_SHORT TASK_:
Reproduce each line exactly. Skip none.

Start of RECORDED DATA

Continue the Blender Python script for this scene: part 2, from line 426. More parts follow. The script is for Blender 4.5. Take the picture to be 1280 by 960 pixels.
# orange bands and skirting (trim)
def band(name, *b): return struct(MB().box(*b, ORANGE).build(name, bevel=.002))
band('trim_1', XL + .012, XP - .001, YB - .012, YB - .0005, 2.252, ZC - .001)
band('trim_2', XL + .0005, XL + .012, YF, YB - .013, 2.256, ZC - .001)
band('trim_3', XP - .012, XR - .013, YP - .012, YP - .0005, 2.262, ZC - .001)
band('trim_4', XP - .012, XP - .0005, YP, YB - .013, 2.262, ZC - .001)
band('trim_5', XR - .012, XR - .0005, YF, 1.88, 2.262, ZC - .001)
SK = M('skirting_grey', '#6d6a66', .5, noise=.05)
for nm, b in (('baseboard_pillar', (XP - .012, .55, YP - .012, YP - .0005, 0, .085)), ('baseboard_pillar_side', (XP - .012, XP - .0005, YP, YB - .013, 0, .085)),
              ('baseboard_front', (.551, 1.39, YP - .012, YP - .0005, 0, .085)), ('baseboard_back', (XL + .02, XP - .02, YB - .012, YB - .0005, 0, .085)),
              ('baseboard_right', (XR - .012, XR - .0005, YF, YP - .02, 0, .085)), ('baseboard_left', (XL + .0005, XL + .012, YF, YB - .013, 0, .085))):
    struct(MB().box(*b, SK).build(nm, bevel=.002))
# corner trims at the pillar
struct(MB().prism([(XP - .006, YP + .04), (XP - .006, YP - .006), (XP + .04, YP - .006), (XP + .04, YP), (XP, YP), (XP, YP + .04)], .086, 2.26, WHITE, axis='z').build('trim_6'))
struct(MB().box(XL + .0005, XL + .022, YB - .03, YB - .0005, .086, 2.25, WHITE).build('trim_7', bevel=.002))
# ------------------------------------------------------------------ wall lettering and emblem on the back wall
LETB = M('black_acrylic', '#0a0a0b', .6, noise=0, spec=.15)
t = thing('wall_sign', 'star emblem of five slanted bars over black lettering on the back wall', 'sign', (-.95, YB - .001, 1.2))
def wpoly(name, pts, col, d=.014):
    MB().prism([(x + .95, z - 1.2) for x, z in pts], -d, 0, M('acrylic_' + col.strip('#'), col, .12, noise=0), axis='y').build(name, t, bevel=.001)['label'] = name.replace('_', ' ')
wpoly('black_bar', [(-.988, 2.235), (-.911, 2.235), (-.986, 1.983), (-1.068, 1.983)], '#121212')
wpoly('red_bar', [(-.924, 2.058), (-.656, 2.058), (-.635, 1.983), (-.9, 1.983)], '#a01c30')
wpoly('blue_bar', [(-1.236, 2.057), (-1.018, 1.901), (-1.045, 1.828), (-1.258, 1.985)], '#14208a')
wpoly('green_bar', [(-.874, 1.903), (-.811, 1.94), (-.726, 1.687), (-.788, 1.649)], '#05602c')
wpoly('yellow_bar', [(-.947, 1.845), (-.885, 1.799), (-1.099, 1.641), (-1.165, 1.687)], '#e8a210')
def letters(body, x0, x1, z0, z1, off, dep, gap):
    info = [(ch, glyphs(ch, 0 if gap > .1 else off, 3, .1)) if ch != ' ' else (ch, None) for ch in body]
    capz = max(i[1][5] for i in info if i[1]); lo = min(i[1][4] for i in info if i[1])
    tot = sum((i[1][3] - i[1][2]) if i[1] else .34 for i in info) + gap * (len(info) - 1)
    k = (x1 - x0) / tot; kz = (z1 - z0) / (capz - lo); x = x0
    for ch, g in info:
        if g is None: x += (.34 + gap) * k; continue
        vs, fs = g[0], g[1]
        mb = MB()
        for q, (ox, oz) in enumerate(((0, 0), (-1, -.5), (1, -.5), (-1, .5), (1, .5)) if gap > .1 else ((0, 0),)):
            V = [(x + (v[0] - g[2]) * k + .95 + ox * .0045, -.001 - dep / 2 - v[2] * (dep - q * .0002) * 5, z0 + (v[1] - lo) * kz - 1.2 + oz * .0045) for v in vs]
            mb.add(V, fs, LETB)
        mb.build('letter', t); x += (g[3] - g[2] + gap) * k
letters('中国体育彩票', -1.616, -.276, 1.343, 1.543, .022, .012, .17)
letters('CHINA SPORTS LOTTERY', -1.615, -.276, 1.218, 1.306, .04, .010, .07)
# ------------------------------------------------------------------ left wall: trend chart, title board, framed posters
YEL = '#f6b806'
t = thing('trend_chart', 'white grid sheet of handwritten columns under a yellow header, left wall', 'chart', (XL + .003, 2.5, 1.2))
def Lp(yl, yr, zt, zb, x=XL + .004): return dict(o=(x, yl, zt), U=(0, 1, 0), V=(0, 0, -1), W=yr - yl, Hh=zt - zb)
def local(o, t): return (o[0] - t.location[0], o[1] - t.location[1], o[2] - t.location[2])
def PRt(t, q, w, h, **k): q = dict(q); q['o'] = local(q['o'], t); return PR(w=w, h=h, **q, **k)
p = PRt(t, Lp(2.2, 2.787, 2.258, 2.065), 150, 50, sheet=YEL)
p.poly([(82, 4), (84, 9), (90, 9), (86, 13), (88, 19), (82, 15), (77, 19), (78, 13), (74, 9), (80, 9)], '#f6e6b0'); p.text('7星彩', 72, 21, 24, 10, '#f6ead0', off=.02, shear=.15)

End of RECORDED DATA

_WRITTEN SOLUTION_:
Continue the Blender Python script for this scene: part 2, from line 426. More parts follow. The script is for Blender 4.5. Take the picture to be 1280 by 960 pixels.
# orange bands and skirting (trim)
def band(name, *b): return struct(MB().box(*b, ORANGE).build(name, bevel=.002))
band('trim_1', XL + .012, XP - .001, YB - .012, YB - .0005, 2.252, ZC - .001)
band('trim_2', XL + .0005, XL + .012, YF, YB - .013, 2.256, ZC - .001)
band('trim_3', XP - .012, XR - .013, YP - .012, YP - .0005, 2.262, ZC - .001)
band('trim_4', XP - .012, XP - .0005, YP, YB - .013, 2.262, ZC - .001)
band('trim_5', XR - .012, XR - .0005, YF, 1.88, 2.262, ZC - .001)
SK = M('skirting_grey', '#6d6a66', .5, noise=.05)
for nm, b in (('baseboard_pillar', (XP - .012, .55, YP - .012, YP - .0005, 0, .085)), ('baseboard_pillar_side', (XP - .012, XP - .0005, YP, YB - .013, 0, .085)),
              ('baseboard_front', (.551, 1.39, YP - .012, YP - .0005, 0, .085)), ('baseboard_back', (XL + .02, XP - .02, YB - .012, YB - .0005, 0, .085)),
              ('baseboard_right', (XR - .012, XR - .0005, YF, YP - .02, 0, .085)), ('baseboard_left', (XL + .0005, XL + .012, YF, YB - .013, 0, .085))):
    struct(MB().box(*b, SK).build(nm, bevel=.002))
# corner trims at the pillar
struct(MB().prism([(XP - .006, YP + .04), (XP - .006, YP - .006), (XP + .04, YP - .006), (XP + .04, YP), (XP, YP), (XP, YP + .04)], .086, 2.26, WHITE, axis='z').build('trim_6'))
struct(MB().box(XL + .0005, XL + .022, YB - .03, YB - .0005, .086, 2.25, WHITE).build('trim_7', bevel=.002))
# ------------------------------------------------------------------ wall lettering and emblem on the back wall
LETB = M('black_acrylic', '#0a0a0b', .6, noise=0, spec=.15)
t = thing('wall_sign', 'star emblem of five slanted bars over black lettering on the back wall', 'sign', (-.95, YB - .001, 1.2))
def wpoly(name, pts, col, d=.014):
    MB().prism([(x + .95, z - 1.2) for x, z in pts], -d, 0, M('acrylic_' + col.strip('#'), col, .12, noise=0), axis='y').build(name, t, bevel=.001)['label'] = name.replace('_', ' ')
wpoly('black_bar', [(-.988, 2.235), (-.911, 2.235), (-.986, 1.983), (-1.068, 1.983)], '#121212')
wpoly('red_bar', [(-.924, 2.058), (-.656, 2.058), (-.635, 1.983), (-.9, 1.983)], '#a01c30')
wpoly('blue_bar', [(-1.236, 2.057), (-1.018, 1.901), (-1.045, 1.828), (-1.258, 1.985)], '#14208a')
wpoly('green_bar', [(-.874, 1.903), (-.811, 1.94), (-.726, 1.687), (-.788, 1.649)], '#05602c')
wpoly('yellow_bar', [(-.947, 1.845), (-.885, 1.799), (-1.099, 1.641), (-1.165, 1.687)], '#e8a210')
def letters(body, x0, x1, z0, z1, off, dep, gap):
    info = [(ch, glyphs(ch, 0 if gap > .1 else off, 3, .1)) if ch != ' ' else (ch, None) for ch in body]
    capz = max(i[1][5] for i in info if i[1]); lo = min(i[1][4] for i in info if i[1])
    tot = sum((i[1][3] - i[1][2]) if i[1] else .34 for i in info) + gap * (len(info) - 1)
    k = (x1 - x0) / tot; kz = (z1 - z0) / (capz - lo); x = x0
    for ch, g in info:
        if g is None: x += (.34 + gap) * k; continue
        vs, fs = g[0], g[1]
        mb = MB()
        for q, (ox, oz) in enumerate(((0, 0), (-1, -.5), (1, -.5), (-1, .5), (1, .5)) if gap > .1 else ((0, 0),)):
            V = [(x + (v[0] - g[2]) * k + .95 + ox * .0045, -.001 - dep / 2 - v[2] * (dep - q * .0002) * 5, z0 + (v[1] - lo) * kz - 1.2 + oz * .0045) for v in vs]
            mb.add(V, fs, LETB)
        mb.build('letter', t); x += (g[3] - g[2] + gap) * k
letters('中国体育彩票', -1.616, -.276, 1.343, 1.543, .022, .012, .17)
letters('CHINA SPORTS LOTTERY', -1.615, -.276, 1.218, 1.306, .04, .010, .07)
# ------------------------------------------------------------------ left wall: trend chart, title board, framed posters
YEL = '#f6b806'
t = thing('trend_chart', 'white grid sheet of handwritten columns under a yellow header, left wall', 'chart', (XL + .003, 2.5, 1.2))
def Lp(yl, yr, zt, zb, x=XL + .004): return dict(o=(x, yl, zt), U=(0, 1, 0), V=(0, 0, -1), W=yr - yl, Hh=zt - zb)
def local(o, t): return (o[0] - t.location[0], o[1] - t.location[1], o[2] - t.location[2])
def PRt(t, q, w, h, **k): q = dict(q); q['o'] = local(q['o'], t); return PR(w=w, h=h, **q, **k)
p = PRt(t, Lp(2.2, 2.787, 2.258, 2.065), 150, 50, sheet=YEL)
p.poly([(82, 4), (84, 9), (90, 9), (86, 13), (88, 19), (82, 15), (77, 19), (78, 13), (74, 9), (80, 9)], '#f6e6b0'); p.text('7星彩', 72, 21, 24, 10, '#f6ead0', off=.02, shear=.15)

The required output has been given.